Detailed plans were put in place to support the strategy, and help was brought in to guide its implementation. Over a 10-week period, audit teams took a department at a time and went through a process of “Failure Mode Effect and Criticality Analysis” (FMECA). This identified which assets were critical to the business. Key critical equipment was stripped down to individual components, each component was then assessed for how it could fail, under what conditions, and how it interacted with other components. From this, the best maintenance strategy for each component was decided, and the data was stored in a new computerized maintenance management system, Mainsaver, from MVI.

To ensure continuous improvement, multi functional core teams were set up to operate a technique called the improvement wheel: to review data, convert it to information, evaluate and analyze it, implement changes and then audit the improvement. All craftsmen were multi-skilled, and 20% of operators were up-skilled.

Finally, to ensure consistent measurement and improve efficiency across the company, overall equipment effectiveness (GEE) was introduced. Detailed equipment time loss measurement systems were installed onto each machine and reviewed hourly, and this identified where the true losses were occurring. Operators in those areas then suggested cures for some of those losses.
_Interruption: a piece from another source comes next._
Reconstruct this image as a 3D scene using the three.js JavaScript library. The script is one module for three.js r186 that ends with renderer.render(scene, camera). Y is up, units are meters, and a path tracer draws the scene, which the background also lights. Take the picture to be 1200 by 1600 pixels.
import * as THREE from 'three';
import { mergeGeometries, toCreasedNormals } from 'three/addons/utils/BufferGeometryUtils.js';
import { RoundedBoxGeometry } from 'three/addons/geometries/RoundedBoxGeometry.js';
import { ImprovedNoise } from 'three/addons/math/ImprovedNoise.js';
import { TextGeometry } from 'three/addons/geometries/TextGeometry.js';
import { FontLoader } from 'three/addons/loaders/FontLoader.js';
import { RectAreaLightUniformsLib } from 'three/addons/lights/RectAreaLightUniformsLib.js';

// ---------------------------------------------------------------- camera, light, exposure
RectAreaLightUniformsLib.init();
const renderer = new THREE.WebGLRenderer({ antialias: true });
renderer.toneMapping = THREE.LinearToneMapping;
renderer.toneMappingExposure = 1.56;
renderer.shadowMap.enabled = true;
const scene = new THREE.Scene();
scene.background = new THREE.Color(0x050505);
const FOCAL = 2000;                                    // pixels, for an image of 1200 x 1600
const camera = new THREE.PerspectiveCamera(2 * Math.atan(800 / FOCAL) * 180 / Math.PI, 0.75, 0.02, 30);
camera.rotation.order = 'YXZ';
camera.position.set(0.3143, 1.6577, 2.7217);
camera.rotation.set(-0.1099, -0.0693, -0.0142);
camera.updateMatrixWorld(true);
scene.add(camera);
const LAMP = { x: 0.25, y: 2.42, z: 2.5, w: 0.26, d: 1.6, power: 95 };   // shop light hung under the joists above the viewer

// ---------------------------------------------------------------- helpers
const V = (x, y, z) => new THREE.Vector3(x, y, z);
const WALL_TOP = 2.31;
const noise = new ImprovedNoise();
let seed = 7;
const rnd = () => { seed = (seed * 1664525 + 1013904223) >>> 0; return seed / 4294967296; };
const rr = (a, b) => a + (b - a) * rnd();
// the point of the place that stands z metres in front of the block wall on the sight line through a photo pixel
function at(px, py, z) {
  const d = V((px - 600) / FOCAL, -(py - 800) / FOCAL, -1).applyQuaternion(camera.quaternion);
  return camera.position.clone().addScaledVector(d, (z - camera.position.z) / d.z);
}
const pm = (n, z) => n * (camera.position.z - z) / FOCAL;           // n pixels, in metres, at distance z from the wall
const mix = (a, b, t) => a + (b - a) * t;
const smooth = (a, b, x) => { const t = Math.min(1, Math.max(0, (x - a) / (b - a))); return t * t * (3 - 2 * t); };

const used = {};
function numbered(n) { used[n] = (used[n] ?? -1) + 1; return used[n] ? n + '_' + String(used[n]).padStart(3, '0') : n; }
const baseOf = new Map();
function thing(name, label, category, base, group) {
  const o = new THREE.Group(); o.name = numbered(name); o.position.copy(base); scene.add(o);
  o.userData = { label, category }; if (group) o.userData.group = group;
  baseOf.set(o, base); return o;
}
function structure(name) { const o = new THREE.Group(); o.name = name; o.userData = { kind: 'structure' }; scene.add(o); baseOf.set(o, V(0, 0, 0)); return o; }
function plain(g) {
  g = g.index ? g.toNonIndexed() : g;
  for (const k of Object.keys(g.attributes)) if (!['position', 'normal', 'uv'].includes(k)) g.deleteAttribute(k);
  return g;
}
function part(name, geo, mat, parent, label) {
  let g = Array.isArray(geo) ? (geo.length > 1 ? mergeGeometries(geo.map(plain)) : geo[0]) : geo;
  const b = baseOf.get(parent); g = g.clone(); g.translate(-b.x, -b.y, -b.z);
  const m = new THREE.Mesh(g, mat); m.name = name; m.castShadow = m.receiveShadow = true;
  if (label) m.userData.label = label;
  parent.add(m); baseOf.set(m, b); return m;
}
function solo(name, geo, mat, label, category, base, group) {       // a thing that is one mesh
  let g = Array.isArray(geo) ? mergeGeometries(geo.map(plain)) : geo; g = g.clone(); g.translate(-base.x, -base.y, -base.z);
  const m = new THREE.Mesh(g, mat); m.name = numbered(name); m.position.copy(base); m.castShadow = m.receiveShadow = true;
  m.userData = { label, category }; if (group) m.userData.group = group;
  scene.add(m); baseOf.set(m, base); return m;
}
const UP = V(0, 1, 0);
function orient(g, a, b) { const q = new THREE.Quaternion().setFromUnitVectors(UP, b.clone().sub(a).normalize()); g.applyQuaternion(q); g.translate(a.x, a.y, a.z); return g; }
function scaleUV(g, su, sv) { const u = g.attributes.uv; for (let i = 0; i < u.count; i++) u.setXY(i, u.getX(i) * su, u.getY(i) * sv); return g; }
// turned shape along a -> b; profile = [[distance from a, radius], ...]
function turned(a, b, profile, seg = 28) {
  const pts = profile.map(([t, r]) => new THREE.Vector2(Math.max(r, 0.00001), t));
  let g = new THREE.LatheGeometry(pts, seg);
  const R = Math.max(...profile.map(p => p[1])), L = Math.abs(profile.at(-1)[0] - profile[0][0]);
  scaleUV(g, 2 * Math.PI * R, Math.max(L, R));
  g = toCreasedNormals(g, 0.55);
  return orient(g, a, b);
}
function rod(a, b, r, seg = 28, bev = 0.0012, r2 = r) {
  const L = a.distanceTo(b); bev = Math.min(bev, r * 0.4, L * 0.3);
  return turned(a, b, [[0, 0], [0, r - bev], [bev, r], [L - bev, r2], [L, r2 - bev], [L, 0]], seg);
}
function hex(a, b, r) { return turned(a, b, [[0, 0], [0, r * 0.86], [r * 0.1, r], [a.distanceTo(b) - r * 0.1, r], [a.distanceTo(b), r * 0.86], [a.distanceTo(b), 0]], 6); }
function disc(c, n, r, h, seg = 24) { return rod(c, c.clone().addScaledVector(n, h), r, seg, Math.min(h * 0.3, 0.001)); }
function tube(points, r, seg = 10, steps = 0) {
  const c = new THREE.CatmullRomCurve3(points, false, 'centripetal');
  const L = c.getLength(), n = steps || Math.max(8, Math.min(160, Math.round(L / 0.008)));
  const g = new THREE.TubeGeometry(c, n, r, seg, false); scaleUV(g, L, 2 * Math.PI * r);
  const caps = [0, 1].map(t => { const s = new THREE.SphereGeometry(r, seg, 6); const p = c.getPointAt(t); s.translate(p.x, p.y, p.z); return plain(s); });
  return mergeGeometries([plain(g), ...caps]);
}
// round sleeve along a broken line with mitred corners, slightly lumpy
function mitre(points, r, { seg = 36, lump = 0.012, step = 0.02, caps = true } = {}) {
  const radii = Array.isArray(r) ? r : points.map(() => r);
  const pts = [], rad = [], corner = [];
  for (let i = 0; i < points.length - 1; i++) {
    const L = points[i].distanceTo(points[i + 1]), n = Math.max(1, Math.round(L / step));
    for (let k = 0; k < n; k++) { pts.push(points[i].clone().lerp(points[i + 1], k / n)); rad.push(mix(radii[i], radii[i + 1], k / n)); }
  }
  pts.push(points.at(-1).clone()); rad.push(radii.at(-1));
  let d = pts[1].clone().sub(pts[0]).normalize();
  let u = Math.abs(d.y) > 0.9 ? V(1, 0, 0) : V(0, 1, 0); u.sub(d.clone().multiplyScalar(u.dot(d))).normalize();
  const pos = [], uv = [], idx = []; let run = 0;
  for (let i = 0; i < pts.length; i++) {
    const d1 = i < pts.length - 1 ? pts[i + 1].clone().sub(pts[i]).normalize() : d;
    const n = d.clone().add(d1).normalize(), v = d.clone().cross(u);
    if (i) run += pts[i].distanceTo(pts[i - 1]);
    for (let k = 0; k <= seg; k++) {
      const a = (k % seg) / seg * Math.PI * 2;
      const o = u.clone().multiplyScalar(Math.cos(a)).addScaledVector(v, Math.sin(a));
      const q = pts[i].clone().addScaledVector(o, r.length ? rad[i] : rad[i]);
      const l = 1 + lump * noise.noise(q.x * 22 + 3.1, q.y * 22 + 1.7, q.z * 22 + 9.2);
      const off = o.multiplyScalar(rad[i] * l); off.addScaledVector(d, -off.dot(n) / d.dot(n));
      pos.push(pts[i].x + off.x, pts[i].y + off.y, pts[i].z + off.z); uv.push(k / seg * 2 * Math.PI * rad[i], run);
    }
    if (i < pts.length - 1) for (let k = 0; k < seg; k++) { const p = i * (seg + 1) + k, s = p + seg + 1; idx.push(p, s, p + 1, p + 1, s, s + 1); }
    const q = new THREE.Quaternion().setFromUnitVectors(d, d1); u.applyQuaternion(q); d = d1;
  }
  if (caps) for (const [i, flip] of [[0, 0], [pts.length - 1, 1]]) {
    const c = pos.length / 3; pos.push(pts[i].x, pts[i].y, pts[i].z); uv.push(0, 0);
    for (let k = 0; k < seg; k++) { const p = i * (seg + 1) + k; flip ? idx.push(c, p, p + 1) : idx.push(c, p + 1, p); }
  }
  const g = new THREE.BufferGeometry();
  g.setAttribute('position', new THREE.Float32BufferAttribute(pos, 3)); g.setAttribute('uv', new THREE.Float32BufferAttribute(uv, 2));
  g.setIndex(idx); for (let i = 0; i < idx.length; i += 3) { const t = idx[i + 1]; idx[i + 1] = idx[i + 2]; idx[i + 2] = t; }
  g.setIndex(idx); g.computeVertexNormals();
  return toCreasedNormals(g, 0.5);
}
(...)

The improvements at Smith & Nephew have been dramatic. In the surgical area, for example, OEE started at 30%and the team was set a target of 50%, but it was then raised to 80% within that same time period. OEE is currently running at 82%.

And the changes have been large. One manufacturing area made 104 design out actions, and 84 components that were previously maintained are now run until they fail. They generated 50 new preventive maintenance routines. Efficiency has improved dramatically and this has had large financial benefits, in just four months, cost savings of £700,000 per annum were achieved.

“I don't see an endpoint to the process,” said Andrew Marris, asset care manager. “We had a definite start point with a low AMIS score of 21. By 2000, we scored 52 and have set ourselves a target of 75 by 2003.”